*Source excerpt*.

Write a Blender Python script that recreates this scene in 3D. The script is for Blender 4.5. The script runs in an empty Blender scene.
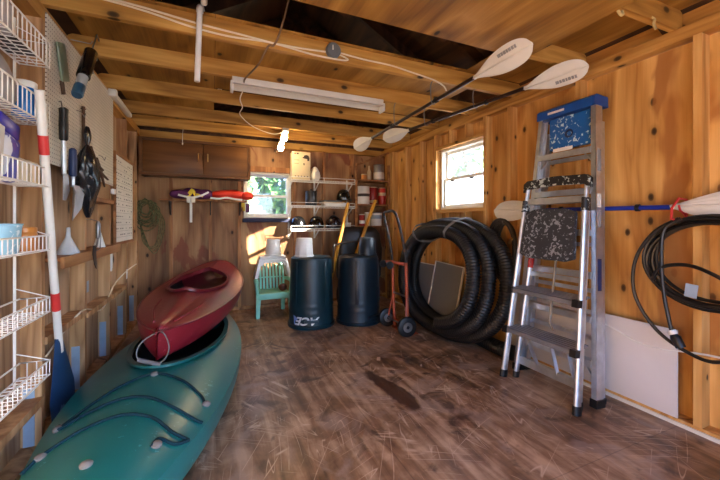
import bpy, bmesh, math, random
from mathutils import Vector, Matrix, noise
random.seed(7)
V = Vector; pi = math.pi
S = bpy.context.scene; C = S.collection

# ------------------------------------------------------------------ mesh helpers
def basis(ax, up=(0, 0, 1)):
    ax = V(ax).normalized(); up = V(up)
    if abs(ax.dot(up.normalized())) > .995: up = V((0, 1, 0)) if abs(ax.y) < .9 else V((1, 0, 0))
    x = up.cross(ax).normalized(); y = ax.cross(x).normalized()
    return x, y, ax
class MB:
    def __init__(s): s.bm = bmesh.new()
    def box(s, c, d, rot=None, bev=0.):
        r = bmesh.ops.create_cube(s.bm, size=1)
        M = Matrix.Translation(c) @ (rot.to_4x4() if rot else Matrix()) @ Matrix.Diagonal((d[0], d[1], d[2], 1))
        bmesh.ops.transform(s.bm, matrix=M, verts=r['verts'])
        if bev:
            es = list({e for v in r['verts'] for e in v.link_edges})
            bmesh.ops.bevel(s.bm, geom=es, offset=bev, segments=2, affect='EDGES', profile=.5)
        return s
    def b2(s, a, b, bev=0.):
        a = V(a); b = V(b); return s.box((a + b) / 2, [abs(q) for q in (b - a)], None, bev)
    def bar(s, p0, p1, w, h, up=(0, 0, 1), bev=0.):
        p0 = V(p0); p1 = V(p1); x, y, z = basis(p1 - p0, up)
        R = Matrix((x, y, z)).transposed()
        return s.box((p0 + p1) / 2, (w, h, (p1 - p0).length), R, bev)
    def ring(s, pts): return [s.bm.verts.new(p) for p in pts]
    def loft(s, rings, closed=True, cap=True, cyc=False):
        R = [s.ring(r) for r in rings]; n = len(R[0])
        m = len(R) if cyc else len(R) - 1
        for i in range(m):
            a = R[i]; b = R[(i + 1) % len(R)]
            for j in range(n if closed else n - 1):
                k = (j + 1) % n
                try: s.bm.faces.new((a[j], a[k], b[k], b[j]))
                except ValueError: pass
        if cap and closed and not cyc:
            s.bm.faces.new(list(reversed(R[0]))); s.bm.faces.new(R[-1])
        return R
    def tube(s, pts, r, n=8, cyc=False, sx=1., cap=True, up=None):
        pts = [V(p) for p in pts]; N = len(pts); rings = []; prev = None
        for i, p in enumerate(pts):
            if cyc: t = pts[(i + 1) % N] - pts[i - 1]
            else: t = pts[min(i + 1, N - 1)] - pts[max(i - 1, 0)]
            t.normalize()
            if prev is None: x, y, _ = basis(t, up or (0, 0, 1))
            else:
                x = (prev - t * prev.dot(t)).normalized(); y = t.cross(x)
            prev = x; rr = r[i] if isinstance(r, (list, tuple)) else r
            rings.append([p + x * math.cos(2 * pi * j / n) * rr * sx + y * math.sin(2 * pi * j / n) * rr for j in range(n)])
        s.loft(rings, True, cap, cyc); return s
    def cyl(s, p0, p1, r0, r1=None, n=16):
        return s.tube([p0, p1], [r0, r0 if r1 is None else r1], n)
    def lathe(s, prof, c=(0, 0, 0), ax=(0, 0, 1), n=28, cap=True, sy=1.):
        x, y, z = basis(ax); c = V(c)
        rings = [[c + z * h + x * (max(r, 1e-4) * math.cos(2 * pi * j / n)) + y * (max(r, 1e-4) * sy * math.sin(2 * pi * j / n)) for j in range(n)] for r, h in prof]
        s.loft(rings, True, cap); return s
    def ell(s, c, r, R=None, u=20, v=12):
        q = bmesh.ops.create_uvsphere(s.bm, u_segments=u, v_segments=v, radius=1)
        M = Matrix.Translation(c) @ (R.to_4x4() if R else Matrix()) @ Matrix.Diagonal((r[0], r[1], r[2], 1))
        bmesh.ops.transform(s.bm, matrix=M, verts=q['verts']); return s
    def quad(s, *p): s.bm.faces.new([s.bm.verts.new(q) for q in p]); return s
    def prism(s, poly, fn, t0, t1):   # poly 2-D outline, fn(u, v, t) -> point
        s.loft([[fn(u, v, t0) for u, v in poly], [fn(u, v, t1) for u, v in poly]]); return s
    def mesh(s, ang=40):
        bmesh.ops.recalc_face_normals(s.bm, faces=s.bm.faces)
        me = bpy.data.meshes.new('m'); s.bm.to_mesh(me); s.bm.free()
        me.polygons.foreach_set('use_smooth', [True] * len(me.polygons))
        me.set_sharp_from_angle(angle=math.radians(ang)); return me

def tag(o, label, cat=None, group=None, kind=None):
    if label: o['label'] = label
    if cat: o['category'] = cat
    if group: o['group'] = group
    if kind: o['kind'] = kind
    return o
def thing(name, label, cat, loc=(0, 0, 0), rz=0, group=None):
    o = bpy.data.objects.new(name, None); C.objects.link(o); o.empty_display_size = .05
    o.location = loc; o.rotation_euler = (0, 0, rz); return tag(o, label, cat, group)
def root_of(o):
    while o.parent: o = o.parent
    return o
def put(name, mb, mat, parent=None, local=False, ang=40, label=None, recenter=True):
    me = mb.mesh(ang); me.materials.append(mat); me.name = name
    o = bpy.data.objects.new(name, me); C.objects.link(o)
    if parent:
        o.parent = parent
        if not local: me.transform(root_of(parent).matrix_basis.inverted())
    elif recenter:
        xs = [v.co for v in me.vertices]
        lo = [min(c[i] for c in xs) for i in range(3)]; hi = [max(c[i] for c in xs) for i in range(3)]
        c = V(((lo[0] + hi[0]) / 2, (lo[1] + hi[1]) / 2, lo[2])); me.transform(Matrix.Translation(-c)); o.location = c
    if label: o['label'] = label
    return o
def one(name, mb, mat, label, cat, group=None, kind=None, ang=40): return tag(put(name, mb, mat, ang=ang), label, cat, group, kind)
def struct(name, mb, mat, parent=None, ang=40):
    o = put(name, mb, mat, parent, ang=ang, recenter=False)
    if not parent: o['kind'] = 'structure'
    return o
def copy_tree(o, parent=None):
    c = o.copy(); C.objects.link(c)
    if parent: c.parent = parent
    for ch in [q for q in bpy.data.objects if q.parent == o]: copy_tree(ch, c)
    return c
def text_mesh(txt, size, shear=0., ext=.0015):
    cu = bpy.data.curves.new('t', 'FONT'); cu.body = txt; cu.size = size; cu.shear = shear; cu.extrude = ext
    cu.align_x = 'CENTER'; cu.align_y = 'CENTER'; cu.offset = size * .03
    o = bpy.data.objects.new('t', cu); C.objects.link(o)
    dg = bpy.context.evaluated_depsgraph_get(); me = bpy.data.meshes.new_from_object(o.evaluated_get(dg))
    bpy.data.objects.remove(o); bpy.data.curves.remove(cu); return me
def text_part(name, txt, size, M, mat, parent, shear=0., warp=None):
    me = text_mesh(txt, size, shear)
    bm = bmesh.new(); bm.from_mesh(me); bmesh.ops.triangulate(bm, faces=bm.faces[:]); bmesh.ops.subdivide_edges(bm, edges=bm.edges[:], cuts=4, use_grid_fill=True); bm.to_mesh(me); bm.free()
    me.transform(M)
    if warp:
        for v in me.vertices: v.co = warp(v.co)
    me.materials.clear(); me.materials.append(mat); o = bpy.data.objects.new(name, me); C.objects.link(o)
    me.transform(root_of(parent).matrix_basis.inverted()); o.parent = parent; return o
def spline(pts, n=8, cyc=False):
    pts = [V(p) for p in pts]; N = len(pts); out = []
    g = (lambda i: pts[i % N]) if cyc else (lambda i: pts[max(0, min(N - 1, i))])
    for i in range(N if cyc else N - 1):
        a, b, c, d = g(i - 1), g(i), g(i + 1), g(i + 2)
        for k in range(n):
            t = k / n
            out.append(.5 * ((2 * b) + (c - a) * t + (2 * a - 5 * b + 4 * c - d) * t * t + (3 * b - a - 3 * c + d) * t ** 3))
    if not cyc: out.append(pts[-1])
    return out

# ------------------------------------------------------------------ materials
def srgb(h):
    f = lambda c: c / 12.92 if c <= .04045 else ((c + .055) / 1.055) ** 2.4
    return (f(h[0] / 255), f(h[1] / 255), f(h[2] / 255), 1)
class NT:
    def __init__(s, name):
        s.m = bpy.data.materials.new(name); s.m.use_nodes = True; s.t = s.m.node_tree
        s.b = s.t.nodes['Principled BSDF']; s.out = s.t.nodes['Material Output']
    def n(s, ty, **kw):
        x = s.t.nodes.new(ty)
        for k, v in kw.items():
            if k[0] == '_': x.inputs[k[1:].replace('_', ' ')].default_value = v
            else: setattr(x, k, v)
        return x
    def l(s, a, b): s.t.links.new(a, b)
    def co(s, scale=(1, 1, 1), rot=(0, 0, 0), loc=(0, 0, 0), rnd=True, src='Object'):
        tc = s.n('ShaderNodeTexCoord'); m = s.n('ShaderNodeMapping'); v = tc.outputs[src]
        if rnd:
            oi = s.n('ShaderNodeObjectInfo'); a = s.n('ShaderNodeVectorMath', operation='ADD')
            mu = s.n('ShaderNodeMath', operation='MULTIPLY'); mu.inputs[1].default_value = 17.3
            s.l(oi.outputs['Random'], mu.inputs[0]); s.l(v, a.inputs[0]); s.l(mu.outputs[0], a.inputs[1]); v = a.outputs[0]
        s.l(v, m.inputs[0]); m.inputs['Scale'].default_value = scale; m.inputs['Rotation'].default_value = rot; m.inputs['Location'].default_value = loc
        return m.outputs[0]
    def noise(s, v, sc, det=4, dist=0., rough=.55):
        x = s.n('ShaderNodeTexNoise'); s.l(v, x.inputs['Vector'])
        x.inputs['Scale'].default_value = sc; x.inputs['Detail'].default_value = det; x.inputs['Distortion'].default_value = dist; x.inputs['Roughness'].default_value = rough
        return x.outputs[0]
    def ramp(s, v, stops, interp='LINEAR'):
        x = s.n('ShaderNodeValToRGB'); s.l(v, x.inputs[0]); cr = x.color_ramp; cr.interpolation = interp
        while len(cr.elements) > 1: cr.elements.remove(cr.elements[-1])
        for i, (p, c) in enumerate(stops):
            e = cr.elements[0] if i == 0 else cr.elements.new(p)
            e.position = p; e.color = c if not isinstance(c, (int, float)) else (c, c, c, 1)
        return x.outputs[0]
    def math(s, op, a, b=None, c=None):
        x = s.n('ShaderNodeMath', operation=op)
        for i, q in enumerate((a, b, c)):
            if q is None: continue
            if isinstance(q, (int, float)): x.inputs[i].default_value = q
            else: s.l(q, x.inputs[i])
        return x.outputs[0]
    def mix(s, f, a, b, mode='MIX'):
        x = s.n('ShaderNodeMix', data_type='RGBA', blend_type=mode)
        for i, q in ((0, f), (6, a), (7, b)):
            if isinstance(q, (int, float, tuple)): x.inputs[i].default_value = q
            else: s.l(q, x.inputs[i])
        return x.outputs[2]
    def bump(s, h, st=.2, d=.01):
        x = s.n('ShaderNodeBump'); x.inputs['Strength'].default_value = st; x.inputs['Distance'].default_value = d
        s.l(h, x.inputs['Height']); s.l(x.outputs[0], s.b.inputs['Normal'])
    def set(s, **kw):
        for k, v in kw.items():
            i = s.b.inputs[k.replace('_', ' ')]
            if isinstance(v, (int, float, tuple)): i.default_value = v
            else: s.l(v, i)
        return s.m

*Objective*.
Write out each line of the listing above, exactly, from its first line to the line holding "S = bpy.context.scene; C = S.collection", inclusive. Skip the pictures.

*Response*.
Write a Blender Python script that recreates this scene in 3D. The script is for Blender 4.5. The script runs in an empty Blender scene.
import bpy, bmesh, math, random
from mathutils import Vector, Matrix, noise
random.seed(7)
V = Vector; pi = math.pi
S = bpy.context.scene; C = S.collection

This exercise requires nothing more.